Thursday, March 5, 2009

He Stopped And Smiled: The Passing of John Cephas

John Cephas 1930-2009

I am very saddened to report the passing of country blues guitarist, John Cephas. John died of natural causes yesterday, March 4th, at his home in Woodford, VA at the age of 78. Here is an excerpt from the website he shared with his partner, harmonica player, Phil Wiggins:

“Bowling Green” John Cephas was born in Washington, D.C. in 1930 into a deeply religious family. He takes his nickname from Bowling Green, Virginia, where he was raised. His first taste of music was gospel, but blues soon became his calling. His grandfather taught him the folklore of eastern Virginia, where his ancestors had toiled as slaves, and Cephas learned about blues from a guitar-playing aunt. But it was his cousin, David Taleofero, who taught him much of what he plays—the alternating thumb-and-finger picking style that characterizes Piedmont blues.

After learning to play the alternating thumb and fingerpicking style that defines Piedmont blues, John began emulating the records he heard. By the age of nine, John was playing for weekend gatherings with family and friends. Music from the ragtime era and early Piedmont artists such as Blind Boy Fuller, Blind Blake, Rev. Gary Davis, Blind Lemon Jefferson and Tampa Red were all influences on Cephas.

As a young man, John joined the Capitol Harmonizers and toured on the gospel circuit. After a stint in the Army during the Korean War, he returned to the United States and went through a variety of jobs that included professional gospel singer, carpenter and Atlantic fisherman. By the 1960s, Cephas was starting to make a living from his music and, since forming a duo with Wiggins in 1977, John has performed all over the world, serving as an ambassador of this singular American art form.

Among his many endeavors, John serves on the Executive Committe of the National Council for the Traditional Arts, and has testified before congressional committees. He is also a founder of the Washington, D.C. Blues Society. “More than anything else,” says John, “I would like to see a revival of country blues by more young people… more people going to concerts, learning to play the music.
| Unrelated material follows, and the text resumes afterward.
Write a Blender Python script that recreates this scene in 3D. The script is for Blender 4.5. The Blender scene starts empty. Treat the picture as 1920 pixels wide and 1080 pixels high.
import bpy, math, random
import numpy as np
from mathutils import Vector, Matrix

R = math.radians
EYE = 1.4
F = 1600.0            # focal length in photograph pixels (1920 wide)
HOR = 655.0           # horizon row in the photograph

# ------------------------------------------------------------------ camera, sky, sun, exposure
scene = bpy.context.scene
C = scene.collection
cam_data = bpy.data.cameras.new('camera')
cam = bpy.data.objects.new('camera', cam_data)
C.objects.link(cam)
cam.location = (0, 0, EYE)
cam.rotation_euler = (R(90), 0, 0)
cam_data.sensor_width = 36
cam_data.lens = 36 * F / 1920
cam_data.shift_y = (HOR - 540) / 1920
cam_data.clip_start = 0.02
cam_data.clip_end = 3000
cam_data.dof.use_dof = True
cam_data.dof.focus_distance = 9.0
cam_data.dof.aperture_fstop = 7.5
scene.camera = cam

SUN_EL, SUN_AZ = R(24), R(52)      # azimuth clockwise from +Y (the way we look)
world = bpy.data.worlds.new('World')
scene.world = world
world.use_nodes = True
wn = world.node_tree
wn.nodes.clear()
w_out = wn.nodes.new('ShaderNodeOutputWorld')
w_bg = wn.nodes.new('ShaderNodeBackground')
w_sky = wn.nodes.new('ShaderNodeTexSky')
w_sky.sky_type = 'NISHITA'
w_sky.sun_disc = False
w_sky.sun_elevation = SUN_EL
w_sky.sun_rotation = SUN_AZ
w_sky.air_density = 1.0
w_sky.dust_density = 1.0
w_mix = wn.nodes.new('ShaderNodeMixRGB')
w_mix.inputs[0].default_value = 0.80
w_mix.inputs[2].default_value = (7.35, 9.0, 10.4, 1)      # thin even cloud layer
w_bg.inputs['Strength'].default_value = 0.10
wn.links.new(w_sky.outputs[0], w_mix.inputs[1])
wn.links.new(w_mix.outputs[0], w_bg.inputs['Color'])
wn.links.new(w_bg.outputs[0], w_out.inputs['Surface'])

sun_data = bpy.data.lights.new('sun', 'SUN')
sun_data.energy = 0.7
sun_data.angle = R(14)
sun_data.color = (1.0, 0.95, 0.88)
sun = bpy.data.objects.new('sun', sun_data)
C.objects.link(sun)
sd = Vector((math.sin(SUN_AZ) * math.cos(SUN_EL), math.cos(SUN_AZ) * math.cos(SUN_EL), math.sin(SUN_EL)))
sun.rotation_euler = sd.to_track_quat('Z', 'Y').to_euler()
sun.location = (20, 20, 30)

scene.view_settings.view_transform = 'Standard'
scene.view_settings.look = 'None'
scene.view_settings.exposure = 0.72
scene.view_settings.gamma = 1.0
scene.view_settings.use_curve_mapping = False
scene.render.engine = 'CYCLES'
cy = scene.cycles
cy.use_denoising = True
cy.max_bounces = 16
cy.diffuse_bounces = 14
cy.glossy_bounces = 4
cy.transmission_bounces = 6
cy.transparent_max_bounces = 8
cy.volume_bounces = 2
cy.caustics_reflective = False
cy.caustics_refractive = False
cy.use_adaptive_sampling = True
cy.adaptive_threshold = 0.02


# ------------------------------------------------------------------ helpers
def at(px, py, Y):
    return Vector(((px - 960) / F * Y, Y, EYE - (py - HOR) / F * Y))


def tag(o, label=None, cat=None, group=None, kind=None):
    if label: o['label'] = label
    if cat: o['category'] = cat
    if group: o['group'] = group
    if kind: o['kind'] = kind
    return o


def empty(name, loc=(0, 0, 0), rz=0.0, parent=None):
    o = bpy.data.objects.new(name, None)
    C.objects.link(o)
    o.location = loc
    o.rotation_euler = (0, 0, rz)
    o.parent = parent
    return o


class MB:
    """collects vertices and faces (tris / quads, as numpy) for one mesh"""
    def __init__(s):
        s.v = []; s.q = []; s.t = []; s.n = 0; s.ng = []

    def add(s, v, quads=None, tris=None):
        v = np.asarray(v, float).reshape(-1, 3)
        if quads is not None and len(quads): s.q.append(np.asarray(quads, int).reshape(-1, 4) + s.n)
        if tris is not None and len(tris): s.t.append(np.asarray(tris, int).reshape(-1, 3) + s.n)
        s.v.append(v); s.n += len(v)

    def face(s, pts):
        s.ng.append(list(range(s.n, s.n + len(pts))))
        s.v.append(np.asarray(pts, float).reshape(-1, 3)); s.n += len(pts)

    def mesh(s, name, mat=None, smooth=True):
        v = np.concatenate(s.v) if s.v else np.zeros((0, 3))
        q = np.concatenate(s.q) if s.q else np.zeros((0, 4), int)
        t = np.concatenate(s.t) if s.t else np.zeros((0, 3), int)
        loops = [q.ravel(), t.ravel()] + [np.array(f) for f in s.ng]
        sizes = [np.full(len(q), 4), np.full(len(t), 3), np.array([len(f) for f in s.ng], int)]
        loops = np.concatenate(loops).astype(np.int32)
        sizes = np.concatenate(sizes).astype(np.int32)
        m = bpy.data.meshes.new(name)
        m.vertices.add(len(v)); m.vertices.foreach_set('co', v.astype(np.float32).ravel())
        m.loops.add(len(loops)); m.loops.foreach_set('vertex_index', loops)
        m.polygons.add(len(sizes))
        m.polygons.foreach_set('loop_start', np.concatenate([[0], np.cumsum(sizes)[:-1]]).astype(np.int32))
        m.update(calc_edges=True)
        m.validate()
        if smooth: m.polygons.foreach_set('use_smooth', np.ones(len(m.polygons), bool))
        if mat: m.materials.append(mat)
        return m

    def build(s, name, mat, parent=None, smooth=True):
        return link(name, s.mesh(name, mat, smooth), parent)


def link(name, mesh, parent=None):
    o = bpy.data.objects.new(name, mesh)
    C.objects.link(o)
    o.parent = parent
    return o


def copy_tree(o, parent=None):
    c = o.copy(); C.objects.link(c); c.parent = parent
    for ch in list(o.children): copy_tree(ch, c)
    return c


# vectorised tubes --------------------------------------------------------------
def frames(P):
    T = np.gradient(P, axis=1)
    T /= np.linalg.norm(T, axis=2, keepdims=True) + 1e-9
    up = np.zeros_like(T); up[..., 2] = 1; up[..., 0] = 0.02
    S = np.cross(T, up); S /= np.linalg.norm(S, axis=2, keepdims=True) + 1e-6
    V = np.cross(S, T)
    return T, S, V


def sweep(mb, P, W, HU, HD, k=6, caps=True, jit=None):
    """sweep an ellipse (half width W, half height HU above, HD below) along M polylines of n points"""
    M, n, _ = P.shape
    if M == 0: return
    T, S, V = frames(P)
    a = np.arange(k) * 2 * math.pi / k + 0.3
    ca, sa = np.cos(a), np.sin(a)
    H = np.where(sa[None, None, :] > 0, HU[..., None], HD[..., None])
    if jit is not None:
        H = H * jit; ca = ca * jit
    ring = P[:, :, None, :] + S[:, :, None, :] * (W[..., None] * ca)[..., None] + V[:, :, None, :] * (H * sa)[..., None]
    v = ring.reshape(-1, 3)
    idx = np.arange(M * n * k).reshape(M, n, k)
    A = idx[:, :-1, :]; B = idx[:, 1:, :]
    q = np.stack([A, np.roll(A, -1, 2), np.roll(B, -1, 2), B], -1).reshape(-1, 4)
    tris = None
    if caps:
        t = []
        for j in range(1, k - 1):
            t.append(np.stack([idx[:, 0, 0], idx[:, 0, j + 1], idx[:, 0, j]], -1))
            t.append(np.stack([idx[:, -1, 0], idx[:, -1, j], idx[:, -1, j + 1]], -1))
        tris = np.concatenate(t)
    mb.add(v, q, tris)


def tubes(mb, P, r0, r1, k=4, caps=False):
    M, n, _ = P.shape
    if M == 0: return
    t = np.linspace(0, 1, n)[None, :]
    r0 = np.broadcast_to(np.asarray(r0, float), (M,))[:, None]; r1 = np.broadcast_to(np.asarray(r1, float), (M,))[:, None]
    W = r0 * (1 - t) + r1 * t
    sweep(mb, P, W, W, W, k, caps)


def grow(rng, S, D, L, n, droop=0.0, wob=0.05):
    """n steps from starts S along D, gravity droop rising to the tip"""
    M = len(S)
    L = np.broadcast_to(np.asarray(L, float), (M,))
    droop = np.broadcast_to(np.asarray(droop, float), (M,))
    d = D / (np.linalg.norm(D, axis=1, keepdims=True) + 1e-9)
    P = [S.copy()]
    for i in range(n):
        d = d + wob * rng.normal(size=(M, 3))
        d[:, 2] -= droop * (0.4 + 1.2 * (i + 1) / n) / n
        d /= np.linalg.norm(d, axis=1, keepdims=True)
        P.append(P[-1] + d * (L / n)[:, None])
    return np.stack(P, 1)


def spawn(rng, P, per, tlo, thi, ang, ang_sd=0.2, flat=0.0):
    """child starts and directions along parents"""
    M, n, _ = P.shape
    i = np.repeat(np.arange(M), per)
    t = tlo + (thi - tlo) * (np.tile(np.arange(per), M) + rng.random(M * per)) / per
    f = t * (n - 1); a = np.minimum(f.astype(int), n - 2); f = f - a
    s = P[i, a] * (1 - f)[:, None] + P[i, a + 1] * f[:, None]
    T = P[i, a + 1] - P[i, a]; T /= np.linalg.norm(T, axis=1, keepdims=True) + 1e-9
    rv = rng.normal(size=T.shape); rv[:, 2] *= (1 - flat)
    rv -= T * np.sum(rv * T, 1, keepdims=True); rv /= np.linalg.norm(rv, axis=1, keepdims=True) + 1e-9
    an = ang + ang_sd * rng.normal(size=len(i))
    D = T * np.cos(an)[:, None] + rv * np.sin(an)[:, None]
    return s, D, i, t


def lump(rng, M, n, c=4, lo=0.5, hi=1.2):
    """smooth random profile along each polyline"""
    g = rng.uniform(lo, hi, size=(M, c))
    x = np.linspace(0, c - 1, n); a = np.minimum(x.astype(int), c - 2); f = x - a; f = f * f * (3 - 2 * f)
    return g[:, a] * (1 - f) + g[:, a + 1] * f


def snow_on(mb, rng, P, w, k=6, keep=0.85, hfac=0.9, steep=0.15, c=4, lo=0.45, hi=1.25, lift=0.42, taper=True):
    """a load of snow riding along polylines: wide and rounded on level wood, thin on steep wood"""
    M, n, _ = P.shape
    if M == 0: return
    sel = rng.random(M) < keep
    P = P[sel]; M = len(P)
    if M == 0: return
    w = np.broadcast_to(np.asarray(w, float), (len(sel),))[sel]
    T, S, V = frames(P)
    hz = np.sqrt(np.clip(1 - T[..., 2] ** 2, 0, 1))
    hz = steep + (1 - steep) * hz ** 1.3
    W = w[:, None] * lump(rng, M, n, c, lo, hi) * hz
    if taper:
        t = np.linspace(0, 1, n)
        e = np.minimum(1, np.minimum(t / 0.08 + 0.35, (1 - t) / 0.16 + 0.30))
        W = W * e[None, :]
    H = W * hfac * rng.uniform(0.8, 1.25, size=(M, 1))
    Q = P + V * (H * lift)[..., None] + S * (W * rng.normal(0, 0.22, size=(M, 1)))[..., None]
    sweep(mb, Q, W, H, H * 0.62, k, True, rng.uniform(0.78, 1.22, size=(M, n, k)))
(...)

That’s why I stay in the field of traditional music. I don’t want it to die.”

Cephas received the coveted National Heritage Fellowship from the National Endowment for the Arts in 1989. These fellowships recognize those who preserve cultural legacies in music, dance and crafts.

I had the good fortune and pleasure to see and play with John Cephas on a few occasions. Last July Nathan James and I opened up for he and Phil Wiggins at a house concert in Gig Harbor, WA to support the Centrum Country Blues Workshop. One of the songs they played that afternoon (I can't remember it's name) is featured in the video below. It was both peaceful and melancholy, a beautiful tune that made the whole place silent and gave me chills.

Several years before, my partner and I were playing a corporate BBQ at the Taylor Guitar factory, at which John Cephas was an invited guest. He arrived as we were playing and started to walk right on by us to join the crowd and shake some hands. But just as he stepped a couple of feet past the bandstand he stopped, turned around and looked at as us both, a little surprised (I'd like to think) that two young guys here in San Diego county were playing piedmont-style country blues. Mr. Cephas nodded and smiled, pausing for a few seconds more to listen then continued on. That smile was one of the greatest compliments I could have ever received as a country-blues musician. The song we had been playing was by the great Blind Boy Fuller and later in the day John told us that it was one of his favorites.

At a time when our country is faced with economic and political uncertainty we need to remember what really makes us American--the history, passion, and SOUL of our traditional music. This is the thing that people turn to when they are confronted with adversity or heartbreak not governmental institutions. We overlook sometimes, the use of art and music as a tool to help keep us feeling human, flesh and bone, to help us avoid being made into hardened cogs to keep the "machine" running.

Country blues and gospel music are two of the major foundations of American music as we know it today and John Cephas had mastered both of those styles in his lifetime. He toured the world sharing our musical traditions and he worked tirelessly to make sure that our inheritance would be secure by passing those traditions on to countless others here at home.

John Cephas was a national treasure and he will be sorely missed, but I'm thankful his music will continue to live on.


Cephas and Wiggins:
Nathan James & Ben Hernandez:
Blues At Centrum:
Ben Hernandez:


  1. nicely stated...a wonderful eulogy for a fine musician, and to use your word, "treasured" man.

  2. Please accept my Condolences. But I didn't know you were a Blues man... You learn something new everyday.

  3. Ben, deepest sympathy for John's passing. Sounds like he leaves quite the legacy.

    I am very sorry for the circumstances, but it allowed me the opportunity to be exposed to your blog. I just read through the whole thing. I must be living here too long & have taken on an "improper sense of humor" as the line about NPR reporting on Obama's Gigantic Stimulus Package sent me into a giggling fit.

    I've had 5 bucks smoldering in my pocket for one good kazoo solo. You are missed.